## Entries shown:
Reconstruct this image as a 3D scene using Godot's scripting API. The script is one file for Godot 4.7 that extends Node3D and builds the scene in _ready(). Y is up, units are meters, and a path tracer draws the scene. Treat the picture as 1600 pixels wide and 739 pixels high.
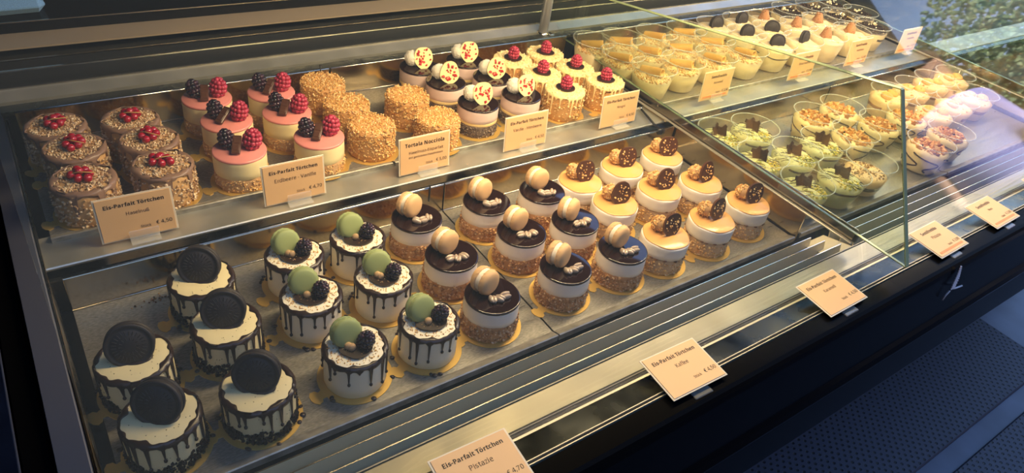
extends Node3D
# A pastry counter: frozen parfait cakes and dessert cups on two steel decks behind a glass pane.

const CAKE_YAW := -0.70
var mats := {}
var names_used := {}

# ------------------------------------------------------------------ mesh builder
class MB:
	var st := SurfaceTool.new()
	var rng := RandomNumberGenerator.new()
	var col := Color(1, 1, 1)
	var xf := Transform3D.IDENTITY
	var group := 0
	func _init(s := 1) -> void:
		rng.seed = s
		st.begin(Mesh.PRIMITIVE_TRIANGLES)
	func v(p: Vector3, c: Color, uv := Vector2.ZERO) -> void:
		st.set_smooth_group(group)
		st.set_color(c)
		st.set_uv(uv)
		st.add_vertex(xf * p)
	func tri(a: Vector3, b: Vector3, c: Vector3) -> void:      # counter-clockwise seen from outside
		v(a, col); v(c, col); v(b, col)
	func quad(a: Vector3, b: Vector3, c: Vector3, d: Vector3) -> void:
		tri(a, b, c); tri(a, c, d)
	func flat() -> MB:
		group = -1
		return self
	func smooth() -> MB:
		group = 0
		return self
	# chamfered box
	func box(c: Vector3, s: Vector3, bev := 0.0, basis := Basis.IDENTITY) -> void:
		var keep := xf
		xf = keep * Transform3D(basis, c)
		group = -1
		var h := s * 0.5
		var b := minf(bev, minf(h.x, minf(h.y, h.z)) * 0.9)
		if b <= 0.0:
			for ax in 3:
				for sg in [-1.0, 1.0]:
					var n := Vector3.ZERO; n[ax] = sg
					var u := Vector3.ZERO; u[(ax + 1) % 3] = 1.0
					var w := Vector3.ZERO; w[(ax + 2) % 3] = 1.0
					if sg < 0.0:
						var t := u; u = w; w = t
					quad((n - u - w) * h, (n + u - w) * h, (n + u + w) * h, (n - u + w) * h)
			xf = keep
			return
		for ax in 3:
			for sg in [-1.0, 1.0]:
				var n := Vector3.ZERO; n[ax] = sg
				var u := Vector3.ZERO; u[(ax + 1) % 3] = 1.0
				var w := Vector3.ZERO; w[(ax + 2) % 3] = 1.0
				if sg < 0.0:
					var t := u; u = w; w = t
				var hu := u * (h - Vector3.ONE * b)
				var hw := w * (h - Vector3.ONE * b)
				var hn := n * h
				quad(hn - hu - hw, hn + hu - hw, hn + hu + hw, hn - hu + hw)
		for ax in 3:                                            # the twelve edges
			var i := (ax + 1) % 3
			var j := (ax + 2) % 3
			for si in [-1.0, 1.0]:
				for sj in [-1.0, 1.0]:
					var p := Vector3.ZERO; p[i] = si * h[i]; p[j] = sj * (h[j] - b)
					var q := Vector3.ZERO; q[i] = si * (h[i] - b); q[j] = sj * h[j]
					var e := Vector3.ZERO; e[ax] = h[ax] - b
					if si * sj > 0.0:
						quad(p - e, q - e, q + e, p + e)
					else:
						quad(q - e, p - e, p + e, q + e)
		for sx in [-1.0, 1.0]:
			for sy in [-1.0, 1.0]:
				for sz in [-1.0, 1.0]:
					var sg := Vector3(sx, sy, sz)
					var i3 := h - Vector3.ONE * b
					var a := Vector3(h.x, i3.y, i3.z) * sg
					var bb := Vector3(i3.x, h.y, i3.z) * sg
					var cc := Vector3(i3.x, i3.y, h.z) * sg
					if sx * sy * sz > 0.0: tri(a, bb, cc)
					else: tri(a, cc, bb)
		xf = keep
	# surface of revolution; prof runs from the bottom outwards and up; fn(angle, i) -> Vector2 offset (dr, dy)
	func lathe(prof: Array, seg := 32, fn = null, cf = null) -> void:
		group = 0
		var rows := []
		for i in prof.size():
			var row := PackedVector3Array()
			for k in seg:
				var t := TAU * k / seg
				var p: Vector2 = prof[i]
				if fn != null: p += fn.call(t, i)
				row.append(Vector3(cos(t) * p.x, p.y, sin(t) * p.x))
			rows.append(row)
		for i in prof.size() - 1:
			for k in seg:
				var k2 := (k + 1) % seg
				var a: Vector3 = rows[i][k]
				var b: Vector3 = rows[i][k2]
				var c: Vector3 = rows[i + 1][k2]
				var d: Vector3 = rows[i + 1][k]
				if cf != null: col = cf.call(TAU * k / seg, i)
				if prof[i].x > 1e-6 or fn != null: tri(a, c, b)
				if prof[i + 1].x > 1e-6 or fn != null: tri(a, d, c)
	func ball(c: Vector3, r: Vector3, la := 8, lo := 10, basis := Basis.IDENTITY, noise := 0.0) -> void:
		group = 0
		var rows := []
		for i in la + 1:
			var row := PackedVector3Array()
			var f := PI * i / la
			for k in lo:
				var t := TAU * k / lo
				var nr := 1.0 + noise * (rng.randf() - 0.5) if i > 0 and i < la else 1.0
				row.append(c + basis * (Vector3(sin(f) * cos(t), -cos(f), sin(f) * sin(t)) * r * nr))
			rows.append(row)
		for i in la:
			for k in lo:
				var k2 := (k + 1) % lo
				if i > 0: tri(rows[i][k], rows[i + 1][k2], rows[i][k2])
				if i < la - 1: tri(rows[i][k], rows[i + 1][k], rows[i + 1][k2])
	# irregular crumb
	func chunk(c: Vector3, r: float) -> void:
		group = -1
		var bs := Basis.from_euler(Vector3(rng.randf() * TAU, rng.randf() * TAU, rng.randf() * TAU))
		var p := []
		for ax in 3:
			for sg in [-1.0, 1.0]:
				var d := Vector3.ZERO; d[ax] = sg * r * rng.randf_range(0.55, 1.25)
				d[(ax + 1) % 3] = r * rng.randf_range(-0.3, 0.3)
				p.append(c + bs * d)
		for s in 8:
			var x: Vector3 = p[s & 1]
			var y: Vector3 = p[2 + ((s >> 1) & 1)]
			var z: Vector3 = p[4 + ((s >> 2) & 1)]
			var odd := ((s & 1) + ((s >> 1) & 1) + ((s >> 2) & 1)) % 2
			if odd == 1: tri(x, y, z)
			else: tri(x, z, y)
	func tube(pts: Array, r: float, seg := 8, taper := 1.0) -> void:
		group = 0
		var rows := []
		var side := Vector3.UP
		for i in pts.size():
			var d: Vector3 = (pts[mini(i + 1, pts.size() - 1)] - pts[maxi(i - 1, 0)]).normalized()
			if absf(d.dot(side)) > 0.95: side = Vector3.RIGHT
			var u := d.cross(side).normalized()
			var w := d.cross(u).normalized()
			var rr := r * lerpf(1.0, taper, float(i) / maxf(1, pts.size() - 1))
			var row := PackedVector3Array()
			for k in seg:
				var t := TAU * k / seg
				row.append(pts[i] + (u * cos(t) + w * sin(t)) * rr)
			rows.append(row)
		for i in pts.size() - 1:
			for k in seg:
				var k2 := (k + 1) % seg
				quad(rows[i][k], rows[i][k2], rows[i + 1][k2], rows[i + 1][k])
		for k in range(1, seg - 1):
			tri(rows[0][0], rows[0][k + 1], rows[0][k])
			var e: PackedVector3Array = rows[-1]
			tri(e[0], e[k], e[k + 1])
	# outline in (x, z), counter-clockwise seen from above when z points down the page: lifted from y0 to y1
	func slab(poly: Array, y0: float, y1: float) -> void:
		group = -1
		var pv := PackedVector2Array(poly)
		if not Geometry2D.is_polygon_clockwise(pv): pv.reverse()
		var ix := Geometry2D.triangulate_polygon(pv)
		for i in range(0, ix.size(), 3):
			var a := pv[ix[i]]; var b := pv[ix[i + 1]]; var c := pv[ix[i + 2]]
			if (b - a).cross(c - a) > 0.0:
				var t := b; b = c; c = t
			tri(Vector3(a.x, y1, a.y), Vector3(b.x, y1, b.y), Vector3(c.x, y1, c.y))
			tri(Vector3(a.x, y0, a.y), Vector3(c.x, y0, c.y), Vector3(b.x, y0, b.y))
		var area := 0.0
		for i in pv.size(): area += pv[i].cross(pv[(i + 1) % pv.size()])
		for i in pv.size():
			var a := pv[i]; var b := pv[(i + 1) % pv.size()]
			if area > 0.0:
				var t := a; a = b; b = t
			quad(Vector3(a.x, y0, a.y), Vector3(b.x, y0, b.y), Vector3(b.x, y1, b.y), Vector3(a.x, y1, a.y))
	# closed outline in (z, y) drawn along x
	func prism(poly: Array, x0: float, x1: float) -> void:
		var keep := xf
		xf = keep * Transform3D(Basis(Vector3(0, 0, 1), Vector3(1, 0, 0), Vector3(0, 1, 0)), Vector3.ZERO)
		slab(poly, x0, x1)
		xf = keep
	func done() -> ArrayMesh:
		st.generate_normals()
		return st.commit()

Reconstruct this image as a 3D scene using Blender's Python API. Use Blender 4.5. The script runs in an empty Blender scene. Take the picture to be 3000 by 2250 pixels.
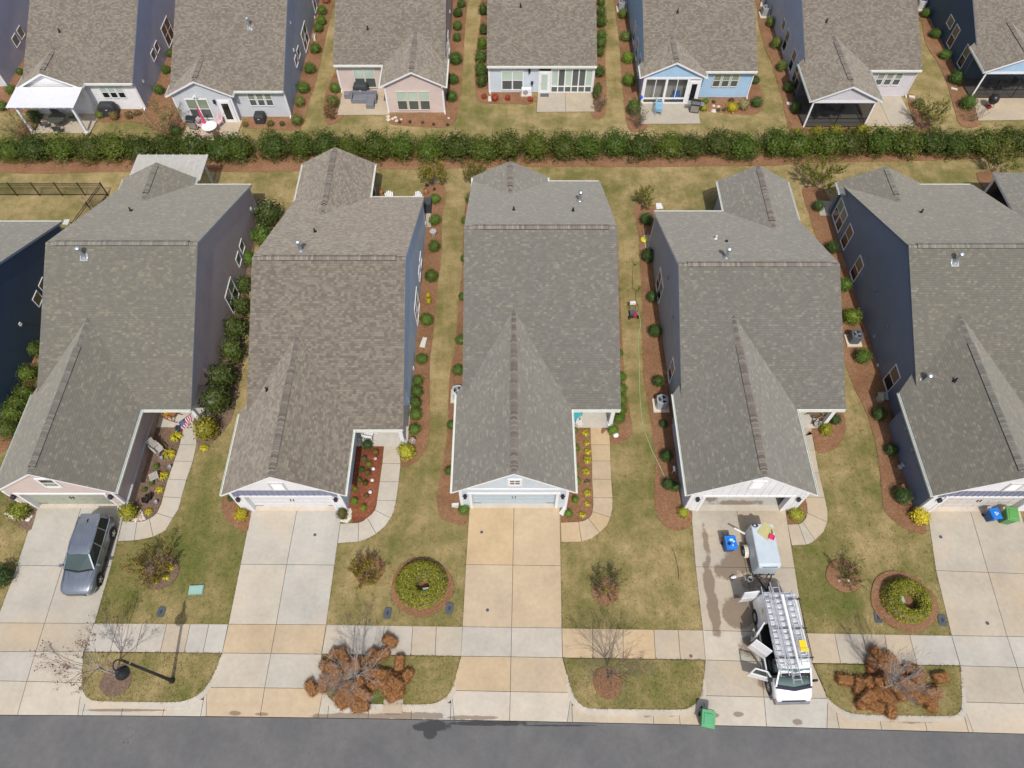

## Problem:
State how many lines of the records hold the string "using", and nothing else.

## Result below:
2